Da questo punto di vista il fronte unico non potrà certo fondarsi su una coalizione fra diverse forze politiche, diretta da addetti ai lavori, che rischiano spesso di rimanere generali senza esercito. Al contrario dovrà mirare in primo luogo a unire, ampliando così gli orizzonti al di là dei rischi di soluzioni corporative, i protagonisti delle lotte sociali ed economiche. In secondo luogo dovrà favorire il sorgere nei luoghi di lavoro, nei quartieri popolari, nei luoghi di formazione della forza lavoro strutture consiliari in cui sperimentare quella democrazia reale, diretta e dal basso che si intende contrapporre al fondamento oligarchico delle attuali liberal-democrazie fondate sulla delega della sovranità popolare a professionisti della politica. Come sosteneva già Rousseau [1], ben prima di Marx o di Gramsci, il vero padre della democrazia moderna, la sovranità popolare è, in quanto tale, inalienabile e, dunque, non può essere demandata a un ceto politico per quanto radicale possa essere.
Note
[1] “La sovranità non può essere rappresentata, per la stessa ragione per cui non può essere alienata; essa consiste essenzialmente nella volontà generale e la volontà non è soggetta a rappresentanza: o è essa stessa o è un’altra, non c’è via di mezzo. I deputati del popolo dunque non sono, né possono essere suoi rappresentanti; essi non sono che suoi commissari, non possono concludere niente definitivamente.
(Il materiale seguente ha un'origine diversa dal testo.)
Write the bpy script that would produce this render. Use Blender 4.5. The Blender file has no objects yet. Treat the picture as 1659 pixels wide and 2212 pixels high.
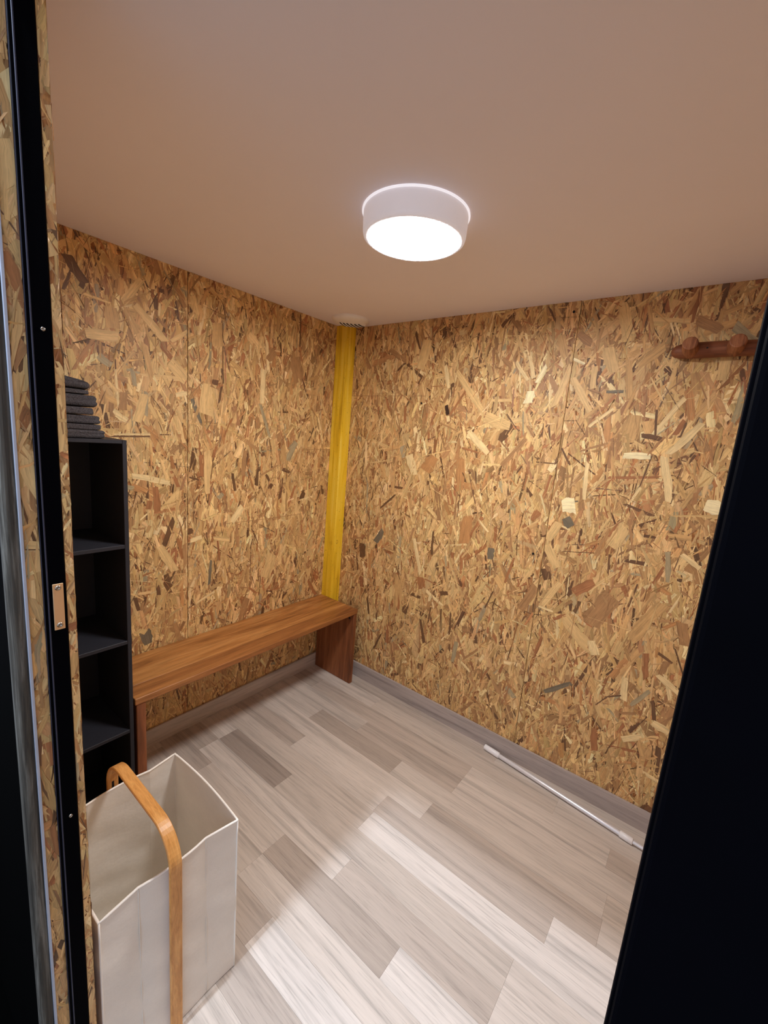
import bpy, bmesh, math, random
import numpy as np
from mathutils import Matrix, Vector

sc = bpy.context.scene
COL = sc.collection
PI = math.pi
random.seed(4)
rng = np.random.default_rng(11)

# ------------------------------------------------------------------ camera
cam = bpy.data.objects.new('camera', bpy.data.cameras.new('camera'))
COL.objects.link(cam)
CAM = (1.8380, -1.8921, 1.4969)
yaw, pitch, roll = 0.6517558, 0.1763042, 0.0831825
fw = Vector((-math.sin(yaw)*math.cos(pitch), math.cos(yaw)*math.cos(pitch), -math.sin(pitch)))
r0 = Vector((math.cos(yaw), math.sin(yaw), 0)); u0 = r0.cross(fw)
rt = math.cos(roll)*r0 + math.sin(roll)*u0
up = -math.sin(roll)*r0 + math.cos(roll)*u0
cam.matrix_world = Matrix(((rt.x, up.x, -fw.x, CAM[0]), (rt.y, up.y, -fw.y, CAM[1]),
                           (rt.z, up.z, -fw.z, CAM[2]), (0, 0, 0, 1)))
cam.data.sensor_fit = 'HORIZONTAL'; cam.data.sensor_width = 36.0
cam.data.lens = 908.2265/1659*36.0
cam.data.clip_start = 0.005
sc.camera = cam

# ------------------------------------------------------------------ light and exposure
LAMP_STRENGTH = 24.0
OUT_POWER = 9.5
sc.view_settings.view_transform = 'Standard'; sc.view_settings.look = 'None'
sc.view_settings.gamma = 1.0; sc.view_settings.use_curve_mapping = False
sc.view_settings.exposure = 2.40
sc.cycles.use_denoising = True
sc.cycles.max_bounces = 12; sc.cycles.diffuse_bounces = 8
sc.cycles.sample_clamp_indirect = 8.0
w = bpy.data.worlds.new('world'); sc.world = w; w.use_nodes = True
w.node_tree.nodes['Background'].inputs[0].default_value = (0.74, 0.82, 1.0, 1)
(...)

Ogni legge che il popolo in persona non abbia ratificata, è nulla: non è assolutamente una legge. Il popolo inglese pensa di essere libero, ma si inganna gravemente; non lo è che durante le elezioni dei membri del parlamento: appena questi sono eletti, esso è schiavo, è un niente. L’uso che esso fa della libertà, nei brevi momenti che ne gode, è tale che merita bene di perderla” (Rousseau, Il contratto sociale).